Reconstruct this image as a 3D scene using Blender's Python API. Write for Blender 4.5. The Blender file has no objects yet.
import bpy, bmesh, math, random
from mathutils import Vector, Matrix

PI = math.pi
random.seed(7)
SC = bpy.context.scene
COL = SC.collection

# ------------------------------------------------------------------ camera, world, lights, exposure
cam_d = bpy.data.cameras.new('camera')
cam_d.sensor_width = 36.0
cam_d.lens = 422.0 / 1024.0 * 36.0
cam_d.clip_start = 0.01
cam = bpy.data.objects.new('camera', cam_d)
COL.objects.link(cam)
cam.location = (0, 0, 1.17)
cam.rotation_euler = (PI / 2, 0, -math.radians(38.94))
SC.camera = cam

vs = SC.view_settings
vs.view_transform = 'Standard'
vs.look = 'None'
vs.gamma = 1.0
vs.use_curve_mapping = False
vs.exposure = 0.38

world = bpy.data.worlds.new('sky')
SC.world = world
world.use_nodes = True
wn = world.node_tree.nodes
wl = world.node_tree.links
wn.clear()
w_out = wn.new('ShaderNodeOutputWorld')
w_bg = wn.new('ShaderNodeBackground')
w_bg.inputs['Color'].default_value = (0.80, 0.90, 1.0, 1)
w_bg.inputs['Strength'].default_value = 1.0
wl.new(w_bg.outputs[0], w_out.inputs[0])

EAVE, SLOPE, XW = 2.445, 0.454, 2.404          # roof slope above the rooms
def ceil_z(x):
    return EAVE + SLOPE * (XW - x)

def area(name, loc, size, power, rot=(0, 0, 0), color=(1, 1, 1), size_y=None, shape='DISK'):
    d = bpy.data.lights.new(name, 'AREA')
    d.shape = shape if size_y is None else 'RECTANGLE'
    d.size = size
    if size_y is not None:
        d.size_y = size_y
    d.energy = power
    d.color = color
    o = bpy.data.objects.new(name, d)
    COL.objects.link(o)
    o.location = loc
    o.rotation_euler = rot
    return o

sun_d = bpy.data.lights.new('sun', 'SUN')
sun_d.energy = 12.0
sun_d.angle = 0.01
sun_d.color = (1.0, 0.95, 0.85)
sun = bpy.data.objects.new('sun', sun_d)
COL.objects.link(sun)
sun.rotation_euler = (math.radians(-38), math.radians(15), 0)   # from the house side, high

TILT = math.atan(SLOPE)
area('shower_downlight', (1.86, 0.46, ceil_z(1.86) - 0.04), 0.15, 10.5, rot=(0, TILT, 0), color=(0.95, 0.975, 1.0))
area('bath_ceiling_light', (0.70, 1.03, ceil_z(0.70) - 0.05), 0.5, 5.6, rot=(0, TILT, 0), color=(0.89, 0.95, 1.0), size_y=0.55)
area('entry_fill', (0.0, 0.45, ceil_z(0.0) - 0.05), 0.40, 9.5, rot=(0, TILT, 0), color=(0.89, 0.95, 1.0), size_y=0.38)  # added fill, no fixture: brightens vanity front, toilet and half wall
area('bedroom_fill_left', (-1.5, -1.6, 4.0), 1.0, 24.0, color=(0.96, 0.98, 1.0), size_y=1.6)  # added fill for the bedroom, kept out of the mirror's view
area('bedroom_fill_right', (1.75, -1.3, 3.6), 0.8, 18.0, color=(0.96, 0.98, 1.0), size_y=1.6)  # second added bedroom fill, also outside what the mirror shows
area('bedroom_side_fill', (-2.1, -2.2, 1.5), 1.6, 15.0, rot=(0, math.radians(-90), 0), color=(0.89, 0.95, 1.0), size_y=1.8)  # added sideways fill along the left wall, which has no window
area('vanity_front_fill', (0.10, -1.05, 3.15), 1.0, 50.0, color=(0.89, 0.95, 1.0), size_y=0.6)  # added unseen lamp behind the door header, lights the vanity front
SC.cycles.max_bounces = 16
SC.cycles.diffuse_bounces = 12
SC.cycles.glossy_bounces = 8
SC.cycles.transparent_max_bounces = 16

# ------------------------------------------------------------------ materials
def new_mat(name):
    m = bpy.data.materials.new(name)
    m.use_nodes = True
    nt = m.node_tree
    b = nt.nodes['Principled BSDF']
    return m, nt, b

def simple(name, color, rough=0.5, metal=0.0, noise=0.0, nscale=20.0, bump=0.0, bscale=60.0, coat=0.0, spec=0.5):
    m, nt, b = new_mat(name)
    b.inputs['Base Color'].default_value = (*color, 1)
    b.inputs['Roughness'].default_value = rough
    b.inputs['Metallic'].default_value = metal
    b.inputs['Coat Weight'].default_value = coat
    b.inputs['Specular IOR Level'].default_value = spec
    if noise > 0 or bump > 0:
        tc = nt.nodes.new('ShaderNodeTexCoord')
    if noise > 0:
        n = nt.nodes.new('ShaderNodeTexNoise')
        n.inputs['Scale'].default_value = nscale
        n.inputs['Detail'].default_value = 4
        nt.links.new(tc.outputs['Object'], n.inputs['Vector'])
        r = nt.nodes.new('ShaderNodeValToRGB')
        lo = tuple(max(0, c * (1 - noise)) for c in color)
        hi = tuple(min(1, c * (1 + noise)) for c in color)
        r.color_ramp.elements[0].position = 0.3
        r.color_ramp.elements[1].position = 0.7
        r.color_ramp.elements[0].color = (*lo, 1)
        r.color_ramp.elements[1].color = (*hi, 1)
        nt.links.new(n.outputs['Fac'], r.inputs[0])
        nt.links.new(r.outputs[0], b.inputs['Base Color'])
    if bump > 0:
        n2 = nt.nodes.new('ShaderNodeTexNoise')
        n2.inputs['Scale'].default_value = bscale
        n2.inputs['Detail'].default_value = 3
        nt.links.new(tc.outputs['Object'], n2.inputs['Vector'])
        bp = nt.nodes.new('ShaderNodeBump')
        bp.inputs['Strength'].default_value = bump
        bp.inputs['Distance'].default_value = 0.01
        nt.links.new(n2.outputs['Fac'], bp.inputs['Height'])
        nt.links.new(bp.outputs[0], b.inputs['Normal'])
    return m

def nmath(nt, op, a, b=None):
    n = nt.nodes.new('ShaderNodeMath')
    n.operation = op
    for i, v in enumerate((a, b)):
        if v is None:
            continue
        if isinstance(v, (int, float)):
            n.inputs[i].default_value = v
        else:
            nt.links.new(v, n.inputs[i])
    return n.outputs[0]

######

Please restate the whole listing word for word.

Result of the exercise
Reconstruct this image as a 3D scene using Blender's Python API. Write for Blender 4.5. The Blender file has no objects yet.
import bpy, bmesh, math, random
from mathutils import Vector, Matrix

PI = math.pi
random.seed(7)
SC = bpy.context.scene
COL = SC.collection

# ------------------------------------------------------------------ camera, world, lights, exposure
cam_d = bpy.data.cameras.new('camera')
cam_d.sensor_width = 36.0
cam_d.lens = 422.0 / 1024.0 * 36.0
cam_d.clip_start = 0.01
cam = bpy.data.objects.new('camera', cam_d)
COL.objects.link(cam)
cam.location = (0, 0, 1.17)
cam.rotation_euler = (PI / 2, 0, -math.radians(38.94))
SC.camera = cam

vs = SC.view_settings
vs.view_transform = 'Standard'
vs.look = 'None'
vs.gamma = 1.0
vs.use_curve_mapping = False
vs.exposure = 0.38

world = bpy.data.worlds.new('sky')
SC.world = world
world.use_nodes = True
wn = world.node_tree.nodes
wl = world.node_tree.links
wn.clear()
w_out = wn.new('ShaderNodeOutputWorld')
w_bg = wn.new('ShaderNodeBackground')
w_bg.inputs['Color'].default_value = (0.80, 0.90, 1.0, 1)
w_bg.inputs['Strength'].default_value = 1.0
wl.new(w_bg.outputs[0], w_out.inputs[0])

EAVE, SLOPE, XW = 2.445, 0.454, 2.404          # roof slope above the rooms
def ceil_z(x):
    return EAVE + SLOPE * (XW - x)

def area(name, loc, size, power, rot=(0, 0, 0), color=(1, 1, 1), size_y=None, shape='DISK'):
    d = bpy.data.lights.new(name, 'AREA')
    d.shape = shape if size_y is None else 'RECTANGLE'
    d.size = size
    if size_y is not None:
        d.size_y = size_y
    d.energy = power
    d.color = color
    o = bpy.data.objects.new(name, d)
    COL.objects.link(o)
    o.location = loc
    o.rotation_euler = rot
    return o

sun_d = bpy.data.lights.new('sun', 'SUN')
sun_d.energy = 12.0
sun_d.angle = 0.01
sun_d.color = (1.0, 0.95, 0.85)
sun = bpy.data.objects.new('sun', sun_d)
COL.objects.link(sun)
sun.rotation_euler = (math.radians(-38), math.radians(15), 0)   # from the house side, high

TILT = math.atan(SLOPE)
area('shower_downlight', (1.86, 0.46, ceil_z(1.86) - 0.04), 0.15, 10.5, rot=(0, TILT, 0), color=(0.95, 0.975, 1.0))
area('bath_ceiling_light', (0.70, 1.03, ceil_z(0.70) - 0.05), 0.5, 5.6, rot=(0, TILT, 0), color=(0.89, 0.95, 1.0), size_y=0.55)
area('entry_fill', (0.0, 0.45, ceil_z(0.0) - 0.05), 0.40, 9.5, rot=(0, TILT, 0), color=(0.89, 0.95, 1.0), size_y=0.38)  # added fill, no fixture: brightens vanity front, toilet and half wall
area('bedroom_fill_left', (-1.5, -1.6, 4.0), 1.0, 24.0, color=(0.96, 0.98, 1.0), size_y=1.6)  # added fill for the bedroom, kept out of the mirror's view
area('bedroom_fill_right', (1.75, -1.3, 3.6), 0.8, 18.0, color=(0.96, 0.98, 1.0), size_y=1.6)  # second added bedroom fill, also outside what the mirror shows
area('bedroom_side_fill', (-2.1, -2.2, 1.5), 1.6, 15.0, rot=(0, math.radians(-90), 0), color=(0.89, 0.95, 1.0), size_y=1.8)  # added sideways fill along the left wall, which has no window
area('vanity_front_fill', (0.10, -1.05, 3.15), 1.0, 50.0, color=(0.89, 0.95, 1.0), size_y=0.6)  # added unseen lamp behind the door header, lights the vanity front
SC.cycles.max_bounces = 16
SC.cycles.diffuse_bounces = 12
SC.cycles.glossy_bounces = 8
SC.cycles.transparent_max_bounces = 16

# ------------------------------------------------------------------ materials
def new_mat(name):
    m = bpy.data.materials.new(name)
    m.use_nodes = True
    nt = m.node_tree
    b = nt.nodes['Principled BSDF']
    return m, nt, b

def simple(name, color, rough=0.5, metal=0.0, noise=0.0, nscale=20.0, bump=0.0, bscale=60.0, coat=0.0, spec=0.5):
    m, nt, b = new_mat(name)
    b.inputs['Base Color'].default_value = (*color, 1)
    b.inputs['Roughness'].default_value = rough
    b.inputs['Metallic'].default_value = metal
    b.inputs['Coat Weight'].default_value = coat
    b.inputs['Specular IOR Level'].default_value = spec
    if noise > 0 or bump > 0:
        tc = nt.nodes.new('ShaderNodeTexCoord')
    if noise > 0:
        n = nt.nodes.new('ShaderNodeTexNoise')
        n.inputs['Scale'].default_value = nscale
        n.inputs['Detail'].default_value = 4
        nt.links.new(tc.outputs['Object'], n.inputs['Vector'])
        r = nt.nodes.new('ShaderNodeValToRGB')
        lo = tuple(max(0, c * (1 - noise)) for c in color)
        hi = tuple(min(1, c * (1 + noise)) for c in color)
        r.color_ramp.elements[0].position = 0.3
        r.color_ramp.elements[1].position = 0.7
        r.color_ramp.elements[0].color = (*lo, 1)
        r.color_ramp.elements[1].color = (*hi, 1)
        nt.links.new(n.outputs['Fac'], r.inputs[0])
        nt.links.new(r.outputs[0], b.inputs['Base Color'])
    if bump > 0:
        n2 = nt.nodes.new('ShaderNodeTexNoise')
        n2.inputs['Scale'].default_value = bscale
        n2.inputs['Detail'].default_value = 3
        nt.links.new(tc.outputs['Object'], n2.inputs['Vector'])
        bp = nt.nodes.new('ShaderNodeBump')
        bp.inputs['Strength'].default_value = bump
        bp.inputs['Distance'].default_value = 0.01
        nt.links.new(n2.outputs['Fac'], bp.inputs['Height'])
        nt.links.new(bp.outputs[0], b.inputs['Normal'])
    return m

def nmath(nt, op, a, b=None):
    n = nt.nodes.new('ShaderNodeMath')
    n.operation = op
    for i, v in enumerate((a, b)):
        if v is None:
            continue
        if isinstance(v, (int, float)):
            n.inputs[i].default_value = v
        else:
            nt.links.new(v, n.inputs[i])
    return n.outputs[0]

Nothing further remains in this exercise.